## The exercise
Output all the data exactly. Pictures do not belong in the copy.

Start of Data segment

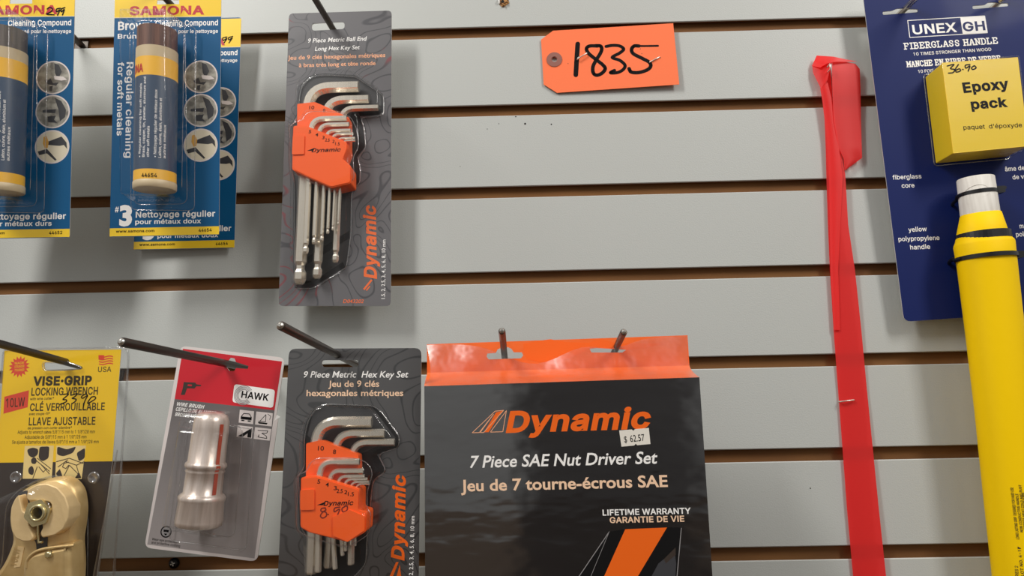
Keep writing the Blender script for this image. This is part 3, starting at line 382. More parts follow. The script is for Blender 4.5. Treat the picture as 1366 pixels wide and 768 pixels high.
def text_geo(body, bold, shear, font='B'):
    k = (body, bold, shear, font)
    if k in _tc: return _tc[k]
    if font == 'B':
        cu = bpy.data.curves.new('t', 'FONT')
        cu.body = body; cu.size = 1; cu.shear = shear
        cu.offset = bold; cu.resolution_u = 3; cu.fill_mode = 'FRONT'
        ob = bpy.data.objects.new('t', cu)
        col.objects.link(ob)
        dg = bpy.context.evaluated_depsgraph_get(); dg.update()
        me = bpy.data.meshes.new_from_object(ob.evaluated_get(dg))
        vs_ = np.array([(v.co.x, v.co.y, 0.0) for v in me.vertices]) if len(me.vertices) else np.zeros((0, 3))
        fs = [tuple(p.vertices) for p in me.polygons]
        bpy.data.objects.remove(ob); bpy.data.curves.remove(cu); bpy.data.meshes.remove(me)
    else:
        V, fs, x0 = [], [], 0.0
        for c in body:
            adv, gv, gf = glyph_geo(c, bold * 700)
            fs += [tuple(i + len(V) for i in t) for t in gf]
            V += [((x0 + x + shear * y) / 1000, y / 1000, z) for x, y, z in gv]
            x0 += adv + bold * 700
        vs_ = np.array(V) if V else np.zeros((0, 3))
    _tc[k] = (vs_, fs)
    return _tc[k]

def catmull(pts, n=6, closed=False):
    P = [np.array(p, float) for p in pts]
    if len(P) < 3: return P
    Q = [P[-1]] + P + [P[0], P[1]] if closed else [2 * P[0] - P[1]] + P + [2 * P[-1] - P[-2]]
    out = []
    for i in range(1, len(Q) - 2):
        a, b, c, d = Q[i - 1:i + 3]
        for k in range(n):
            t = k / n
            out.append(0.5 * (2 * b + (c - a) * t + (2 * a - 5 * b + 4 * c - d) * t * t + (3 * b - a - 3 * c + d) * t ** 3))
    if not closed: out.append(P[-1])
    return out

def rrect(u0, v0, u1, v1, r, n=5):
    o = []
    for cx, cy, a0 in ((u1 - r, v1 - r, 0), (u0 + r, v1 - r, 90), (u0 + r, v0 + r, 180), (u1 - r, v0 + r, 270)):
        for k in range(n + 1):
            a = R_(a0 + 90 * k / n)
            o.append((cx + r * math.cos(a), cy + r * math.sin(a)))
    return o

def round_poly(pts, r, n=4):
    o = []
    P = [np.array(p, float) for p in pts]
    for i in range(len(P)):
        a, b, c = P[i - 1], P[i], P[(i + 1) % len(P)]
        la, lc = np.linalg.norm(a - b), np.linalg.norm(c - b)
        q = min(r, la * .45, lc * .45)
        s, t = b + (a - b) / la * q, b + (c - b) / lc * q
        for k in range(n + 1):
            x = k / n
            o.append(tuple((1 - x) ** 2 * s + 2 * x * (1 - x) * b + x * x * t))
    return o

def disc(c, r, n=28, rv=None):
    return [(c[0] + r * math.cos(2 * math.pi * k / n), c[1] + (rv or r) * math.sin(2 * math.pi * k / n)) for k in range(n)]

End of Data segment

## Task response
Keep writing the Blender script for this image. This is part 3, starting at line 382. More parts follow. The script is for Blender 4.5. Treat the picture as 1366 pixels wide and 768 pixels high.
def text_geo(body, bold, shear, font='B'):
    k = (body, bold, shear, font)
    if k in _tc: return _tc[k]
    if font == 'B':
        cu = bpy.data.curves.new('t', 'FONT')
        cu.body = body; cu.size = 1; cu.shear = shear
        cu.offset = bold; cu.resolution_u = 3; cu.fill_mode = 'FRONT'
        ob = bpy.data.objects.new('t', cu)
        col.objects.link(ob)
        dg = bpy.context.evaluated_depsgraph_get(); dg.update()
        me = bpy.data.meshes.new_from_object(ob.evaluated_get(dg))
        vs_ = np.array([(v.co.x, v.co.y, 0.0) for v in me.vertices]) if len(me.vertices) else np.zeros((0, 3))
        fs = [tuple(p.vertices) for p in me.polygons]
        bpy.data.objects.remove(ob); bpy.data.curves.remove(cu); bpy.data.meshes.remove(me)
    else:
        V, fs, x0 = [], [], 0.0
        for c in body:
            adv, gv, gf = glyph_geo(c, bold * 700)
            fs += [tuple(i + len(V) for i in t) for t in gf]
            V += [((x0 + x + shear * y) / 1000, y / 1000, z) for x, y, z in gv]
            x0 += adv + bold * 700
        vs_ = np.array(V) if V else np.zeros((0, 3))
    _tc[k] = (vs_, fs)
    return _tc[k]

def catmull(pts, n=6, closed=False):
    P = [np.array(p, float) for p in pts]
    if len(P) < 3: return P
    Q = [P[-1]] + P + [P[0], P[1]] if closed else [2 * P[0] - P[1]] + P + [2 * P[-1] - P[-2]]
    out = []
    for i in range(1, len(Q) - 2):
        a, b, c, d = Q[i - 1:i + 3]
        for k in range(n):
            t = k / n
            out.append(0.5 * (2 * b + (c - a) * t + (2 * a - 5 * b + 4 * c - d) * t * t + (3 * b - a - 3 * c + d) * t ** 3))
    if not closed: out.append(P[-1])
    return out

def rrect(u0, v0, u1, v1, r, n=5):
    o = []
    for cx, cy, a0 in ((u1 - r, v1 - r, 0), (u0 + r, v1 - r, 90), (u0 + r, v0 + r, 180), (u1 - r, v0 + r, 270)):
        for k in range(n + 1):
            a = R_(a0 + 90 * k / n)
            o.append((cx + r * math.cos(a), cy + r * math.sin(a)))
    return o

def round_poly(pts, r, n=4):
    o = []
    P = [np.array(p, float) for p in pts]
    for i in range(len(P)):
        a, b, c = P[i - 1], P[i], P[(i + 1) % len(P)]
        la, lc = np.linalg.norm(a - b), np.linalg.norm(c - b)
        q = min(r, la * .45, lc * .45)
        s, t = b + (a - b) / la * q, b + (c - b) / lc * q
        for k in range(n + 1):
            x = k / n
            o.append(tuple((1 - x) ** 2 * s + 2 * x * (1 - x) * b + x * x * t))
    return o

def disc(c, r, n=28, rv=None):
    return [(c[0] + r * math.cos(2 * math.pi * k / n), c[1] + (rv or r) * math.sin(2 * math.pi * k / n)) for k in range(n)]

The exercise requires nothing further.